→ Given task
All of the listing below must be repeated word for word. Pictures are the only thing to omit.
---- Raw data
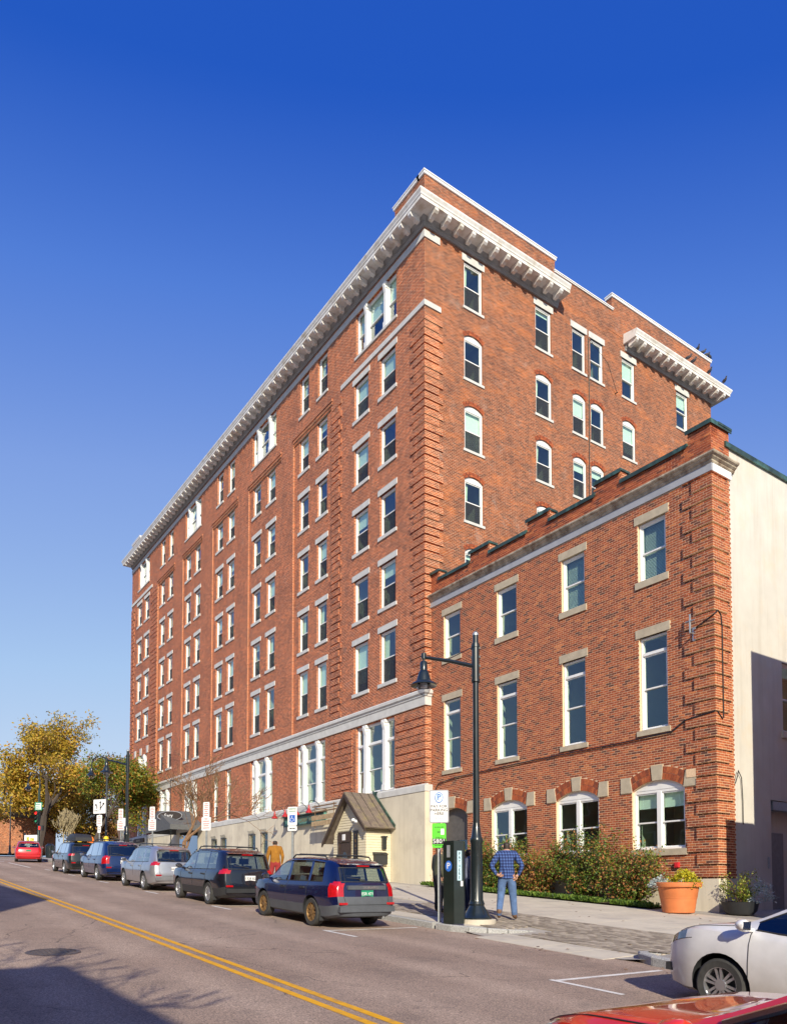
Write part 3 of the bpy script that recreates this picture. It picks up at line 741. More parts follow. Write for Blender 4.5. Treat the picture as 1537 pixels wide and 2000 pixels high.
mb = MB(); mb.add([(XL, FY, 0), (XL, YB, 0), (XL, YB, 31.2), (XL, FY, 31.2)], [(0,1,2,3)]); mb.add([(XL, YB, 0), (SX, YB, 0), (SX, YB, 31.3), (XL, YB, 31.3)], [(0,1,2,3)])
o = mb.build('rear_wall', M['brick_side'], main, recalc=False); o.location = -main.location
mb = MB(); mb.add([(XL, FY, 31.0), (SX, FY, 31.0), (SX, YB, 31.0), (XL, YB, 31.0)], [(0,1,2,3)])
o = mb.build('roof', M['roof'], main, recalc=False); o.location = -main.location
# quoins: brick blocks standing proud, alternately long and short
QH, QP = 0.30, 0.361
def quoin(x0, x1, z, face):
    mb = cached(('q', round(x1-x0, 2)), lambda: MB().box(0, x1-x0, -.055, .02, 0, QH).mesh('quoin', M['brick_front']))
    o = link('quoin', mb, main); place(o, main, x0, 0, z, face)
def lquoin(long, z):
    def f():
        m = MB(); d = 1.03 if long else .8; e = 1.0 if long else .77; p = .055
        poly = [(-d, -p), (p, -p), (p, e), (-.02, e), (-.02, .02), (-d, .02)]
        m.prism(poly, 0, QH, 'z'); return m.mesh('quoin', M['brick_front'])
    o = link('quoin', cached(('lq', long), f), main); place(o, main, SX, 0, z, 'F')
n = int((26.0 - 8.75) / QP)
for k in range(n):
    z = 8.78 + k*QP; lg = k % 2 == 0
    lquoin(lg, z)
    quoin(-34.45, -34.45 + (1.0 if lg else .78), z, 'F')
    quoin(-63.73 - (1.75 if lg else 1.35), -63.73 , z, 'F')
    quoin(XL-.03, XL + (1.0 if lg else .78), z, 'F')
for k in range(9):                                             # banded brick piers of the first storey
    z = 4.62 + k*QP
    for a, b in ((-34.4, -32.35), (-28.5, SX+.04), (-65.9, -63.9), (XL, -69.5)):
        o = link('banded_course', cached(('bc', round(b-a, 2)), lambda: MB().box(0, b-a, -.04, .02, 0, QH).mesh('banded_course', M['brick_front'])), main); place(o, main, a, 0, z, 'F')
    o = link('banded_course', cached('bcs', lambda: MB().box(0.001, .29, -.04, .02, 0, QH).mesh('banded_course', M['brick_front'])), main); place(o, main, FY, 0, z, 'S')
# belts
def belt(name, prof, x0, ret, mat):                            # profile (out, z) swept along the front with a mitred return on the side
    path = [((x0, FY), (0, -1)), ((SX, FY), (1, -1)), ((SX, FY+ret), (1, 0))]
    mb = MB(); nn = len(prof); vs = []
    for (bx, by), (dx, dy) in path:
        for o_, z in prof: vs.append((bx + dx*o_, by + dy*o_, z))
    fs = [(i*nn+j, (i+1)*nn+j, (i+1)*nn+(j+1) % nn, i*nn+(j+1) % nn) for i in range(2) for j in range(nn)] + [list(range(nn)), list(range(2*nn, 3*nn))[::-1]]
    mb.add(vs, fs); o = mb.build(name, mat, main); o.location = -main.location; return o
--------
→ Task answer
Write part 3 of the bpy script that recreates this picture. It picks up at line 741. More parts follow. Write for Blender 4.5. Treat the picture as 1537 pixels wide and 2000 pixels high.
mb = MB(); mb.add([(XL, FY, 0), (XL, YB, 0), (XL, YB, 31.2), (XL, FY, 31.2)], [(0,1,2,3)]); mb.add([(XL, YB, 0), (SX, YB, 0), (SX, YB, 31.3), (XL, YB, 31.3)], [(0,1,2,3)])
o = mb.build('rear_wall', M['brick_side'], main, recalc=False); o.location = -main.location
mb = MB(); mb.add([(XL, FY, 31.0), (SX, FY, 31.0), (SX, YB, 31.0), (XL, YB, 31.0)], [(0,1,2,3)])
o = mb.build('roof', M['roof'], main, recalc=False); o.location = -main.location
# quoins: brick blocks standing proud, alternately long and short
QH, QP = 0.30, 0.361
def quoin(x0, x1, z, face):
    mb = cached(('q', round(x1-x0, 2)), lambda: MB().box(0, x1-x0, -.055, .02, 0, QH).mesh('quoin', M['brick_front']))
    o = link('quoin', mb, main); place(o, main, x0, 0, z, face)
def lquoin(long, z):
    def f():
        m = MB(); d = 1.03 if long else .8; e = 1.0 if long else .77; p = .055
        poly = [(-d, -p), (p, -p), (p, e), (-.02, e), (-.02, .02), (-d, .02)]
        m.prism(poly, 0, QH, 'z'); return m.mesh('quoin', M['brick_front'])
    o = link('quoin', cached(('lq', long), f), main); place(o, main, SX, 0, z, 'F')
n = int((26.0 - 8.75) / QP)
for k in range(n):
    z = 8.78 + k*QP; lg = k % 2 == 0
    lquoin(lg, z)
    quoin(-34.45, -34.45 + (1.0 if lg else .78), z, 'F')
    quoin(-63.73 - (1.75 if lg else 1.35), -63.73 , z, 'F')
    quoin(XL-.03, XL + (1.0 if lg else .78), z, 'F')
for k in range(9):                                             # banded brick piers of the first storey
    z = 4.62 + k*QP
    for a, b in ((-34.4, -32.35), (-28.5, SX+.04), (-65.9, -63.9), (XL, -69.5)):
        o = link('banded_course', cached(('bc', round(b-a, 2)), lambda: MB().box(0, b-a, -.04, .02, 0, QH).mesh('banded_course', M['brick_front'])), main); place(o, main, a, 0, z, 'F')
    o = link('banded_course', cached('bcs', lambda: MB().box(0.001, .29, -.04, .02, 0, QH).mesh('banded_course', M['brick_front'])), main); place(o, main, FY, 0, z, 'S')
# belts
def belt(name, prof, x0, ret, mat):                            # profile (out, z) swept along the front with a mitred return on the side
    path = [((x0, FY), (0, -1)), ((SX, FY), (1, -1)), ((SX, FY+ret), (1, 0))]
    mb = MB(); nn = len(prof); vs = []
    for (bx, by), (dx, dy) in path:
        for o_, z in prof: vs.append((bx + dx*o_, by + dy*o_, z))
    fs = [(i*nn+j, (i+1)*nn+j, (i+1)*nn+(j+1) % nn, i*nn+(j+1) % nn) for i in range(2) for j in range(nn)] + [list(range(nn)), list(range(2*nn, 3*nn))[::-1]]
    mb.add(vs, fs); o = mb.build(name, mat, main); o.location = -main.location; return o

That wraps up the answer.